Die Debattenkultur ist deshalb ziemlich auf den Hund gekommen. Wenn eine Regierungschefin nicht auch in der Kritik steht, wirkt die Demokratie in seltsamer Weise verstockt. Ökonomisch-repräsentativen Absolutismus könnte man das nennen. Nur einiges aus dem Merkel-Sündenverzeichnis:

Sie hat die Gläubiger der Finanzmarktkrise laufen lassen und die Macht der Banken kaum eingeschränkt.

Sie hat ein neoliberales Disziplinierungsprojekt für Griechenland diktiert, das einen Bestrafungsduktus für Kleinkinder ähnelt und keine Dehnfugen eigener Lernprozesse ermöglicht.

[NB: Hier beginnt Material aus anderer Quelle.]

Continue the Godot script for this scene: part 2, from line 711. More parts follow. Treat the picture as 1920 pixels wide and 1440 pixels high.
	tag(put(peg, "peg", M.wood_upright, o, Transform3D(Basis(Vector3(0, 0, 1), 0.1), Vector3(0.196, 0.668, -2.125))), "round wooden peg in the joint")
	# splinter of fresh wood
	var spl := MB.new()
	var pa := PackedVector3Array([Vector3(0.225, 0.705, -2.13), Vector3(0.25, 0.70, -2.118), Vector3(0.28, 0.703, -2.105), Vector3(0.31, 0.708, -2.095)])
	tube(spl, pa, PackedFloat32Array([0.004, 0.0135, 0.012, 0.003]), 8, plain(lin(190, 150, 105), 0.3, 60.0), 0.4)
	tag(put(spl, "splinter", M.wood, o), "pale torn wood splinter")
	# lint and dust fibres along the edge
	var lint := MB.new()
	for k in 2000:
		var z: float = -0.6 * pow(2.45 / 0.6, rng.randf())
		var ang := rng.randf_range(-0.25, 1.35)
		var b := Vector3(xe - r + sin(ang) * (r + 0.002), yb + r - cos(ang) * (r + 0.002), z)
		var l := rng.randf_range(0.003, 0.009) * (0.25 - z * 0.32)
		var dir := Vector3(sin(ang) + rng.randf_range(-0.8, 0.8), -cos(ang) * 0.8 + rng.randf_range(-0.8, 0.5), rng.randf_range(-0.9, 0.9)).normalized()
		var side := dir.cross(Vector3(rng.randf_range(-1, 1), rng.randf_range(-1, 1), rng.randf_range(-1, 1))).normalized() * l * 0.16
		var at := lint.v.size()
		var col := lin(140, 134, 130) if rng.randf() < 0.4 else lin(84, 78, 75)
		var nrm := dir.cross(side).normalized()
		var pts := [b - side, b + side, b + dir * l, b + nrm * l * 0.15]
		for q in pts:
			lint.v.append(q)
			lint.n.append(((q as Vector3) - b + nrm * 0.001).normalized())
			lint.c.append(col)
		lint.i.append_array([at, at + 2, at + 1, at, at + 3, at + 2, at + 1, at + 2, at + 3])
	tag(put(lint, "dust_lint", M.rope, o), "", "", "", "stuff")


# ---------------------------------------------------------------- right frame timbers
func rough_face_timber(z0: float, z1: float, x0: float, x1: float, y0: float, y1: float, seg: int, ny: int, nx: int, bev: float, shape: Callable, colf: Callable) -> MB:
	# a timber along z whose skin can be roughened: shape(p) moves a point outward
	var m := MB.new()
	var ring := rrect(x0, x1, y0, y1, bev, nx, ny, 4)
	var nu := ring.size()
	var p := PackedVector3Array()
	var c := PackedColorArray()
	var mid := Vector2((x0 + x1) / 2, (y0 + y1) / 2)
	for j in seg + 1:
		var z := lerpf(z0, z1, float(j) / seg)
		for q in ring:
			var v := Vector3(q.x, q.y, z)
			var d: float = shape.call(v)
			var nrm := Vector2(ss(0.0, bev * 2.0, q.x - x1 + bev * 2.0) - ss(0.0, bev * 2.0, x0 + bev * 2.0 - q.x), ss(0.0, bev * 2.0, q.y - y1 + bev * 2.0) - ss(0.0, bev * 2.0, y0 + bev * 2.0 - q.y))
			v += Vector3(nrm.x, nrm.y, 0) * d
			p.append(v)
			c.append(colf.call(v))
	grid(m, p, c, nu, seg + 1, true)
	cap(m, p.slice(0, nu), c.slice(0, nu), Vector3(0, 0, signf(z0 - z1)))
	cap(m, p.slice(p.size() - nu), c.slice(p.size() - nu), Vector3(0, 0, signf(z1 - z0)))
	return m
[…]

Ein humanitäres und interventionistisches Projekt fehlt.

Sie hat sich bei der EU-Jugendarbeitslosigkeit als kopflos, konzeptionslos und tatenlos gezeigt.

Sie hat ihre Ziele der vor sieben Jahren ausgerufenen Bildungsrepublik gründlich verfehlt – weder die Halbierung der Zahl von Schulabgängern ohne Abschluss noch die Halbierung der Zahl von jungen Erwachsenen ohne Ausbildung – von der Verrottung der Hochschulen ganz zu schweigen.

Sie genehmigt klammheimlich Rüstungsexporte in Diktaturen, von denen man nicht weiß, ob sie demnächst die Gewehre und Panzer gegen die eigene Bevölkerung einsetzen.

Sie hat sich beim NSA-Skandal devot weggeduckt, was fast jede menschen- und grundrechtliche Identität vermissen lässt. Unter Freunden geht alles.

Solange die Gewerkschaften eher auf dem Schoß der Kanzlerin sitzen, um ihr Ohr zu erreichen, solange außerparlamentarische Bewegungen nicht mehr Druck auch mit zivilen Ungehorsamsformen machen, solange sich die Oppositionsparteien auf Merkel-Einzelkritik beschränken und solange die Medien ihrer kritisierenden Funktion nur eingeschränkt nachkommen, werden sich weder Merkel noch die Politik des Machtverfahrens ändern. Wer primär auf Machtverfahren setzt, wird die Erosion der Macht nicht aufhalten können – umso mehr, je länger die Machtausübung zum Machtverschleiß wird.

Peter Grottian ist Hochschullehrer für Politikwissenschaft an der Freien Universität Berlin und in sozialen Bewegungen engagiert.